As Maynard Ferguson and his big band took to the stage, they opened the show with a six-minute version of Pete Jackson’s Teonova which he had dedicated to Teo Macero who was sitting just off the stage recording the concert. As he watched on, Maynard Ferguson and his big band were soon showcasing their considerable skills during solos, vamps and when they played as one. Already, there’s an energy and intensity, especially when Maynard Ferguson plays with power as he unleashes a blazing and dazzling solos. Other times, his playing is slightly more restrained, but still full of emotion, as he and his big band set the bar high for the rest of the album. 

Maynard Ferguson and his big band then cover Jimmy Webb’s MacArthur Park. Initially they stay true to the original, before Maynard Ferguson’s trumpet adds a rueful, emotive sound. However, when the tempo increases, the track is transformed as it heads in the direction of jazz-funk, fusion, funk, Latin and rock. Bandleader Maynard Ferguson allows his band to shine as the track takes a series of twists and turns and enthusiastic audience enjoy this masterful reinvention of a classic track.

Pete Jackson’s genre-melting Left Bank Express bursts into life, and is six minutes of majestic rock-swing that is partly built around a pulsating Bossa Nova vamp. Whether it’s during the solos or when they play as a big band, the all-star ensemble reach new heights. After that, there’s no stopping Maynard Ferguson’s big band. Especially  during a cover of the standard I’m Getting Sentimental Over You. It takes on a beautiful, rueful, late-night sound, before giving way to a fast and furious swinging bebop inspired version of Don Menza’s Two for Otis. Following hard on its heels is the Maynard Ferguson composition Stay Loose For Bruce. It’s memorable bluesy, mid-tempo  track that certainly swings. So does Nice ‘n Juicy which heads in the direction of jazz-funk and fusion as Maynard Ferguson takes the big band sound in a new direction.

Mike Abene’s The Fox Hun is a breathtaking example of bebop where Maynard Ferguson and his big band play at breakneck speed. It’s followed by the bluesy Got The Spirit, a near ten minute track where Bruce Johnstone on baritone saxophone plays a leading role.
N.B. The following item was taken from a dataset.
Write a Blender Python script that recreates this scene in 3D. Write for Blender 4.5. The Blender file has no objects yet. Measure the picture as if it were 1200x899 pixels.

There’s also a hint of fusion before the tempo rises and the big band stretch their legs. When they’re in full flight it’s a joy to behold and it’s no surprise that the enthusiastic audience make their appreciation felt. Closing the show was Blue Birdland where the horns swing, and Maynard Ferguson introduces the band before bidding the audience farewell.

The following year, 1974, Maynard Ferguson released his sixth album for Columbia, M.F. Horn 4 and 5: Live At Jimmy’s to critical acclaim. It was a double album that featured ten tracks that lasted sixty-three minutes. M.F. Horn 4 and 5: Live At Jimmy’s was an irresistible reminder of Maynard Ferguson and his all-star big band at the peak of their powers. 

The big band was led by composer, trumpeter and bandleader Maynard Ferguson, who in 1973 was one of the top jazz trumpeters. He led a multinational big band that featured familiar faces and new names who were talented and versatile musicians. This is apparent throughout M.F. Horn 4 and 5: Live At Jimmy’s and finds the big band switching seamlessly between and combing musical genres. This included bebop, blues, funk, fusion, jazz, jazz-funk, Latin and rock. However, always, though, Maynard Ferguson returns to the big band sound which he reinvents throughout M.F. Horn 4 and 5: Live At Jimmy’s. 

Nowadays, M.F. Horn 4 and 5: Live At Jimmy’s is regarded as one of the finest albums that Maynard Ferguson released during his Columbia years, and this cult classic is the perfect introduction to that period of the jazz superstar’s long and illustrious career

Cult Classic: Maynard Ferguson-M.F. Horn 4 and 5:Live At Jimmy’s.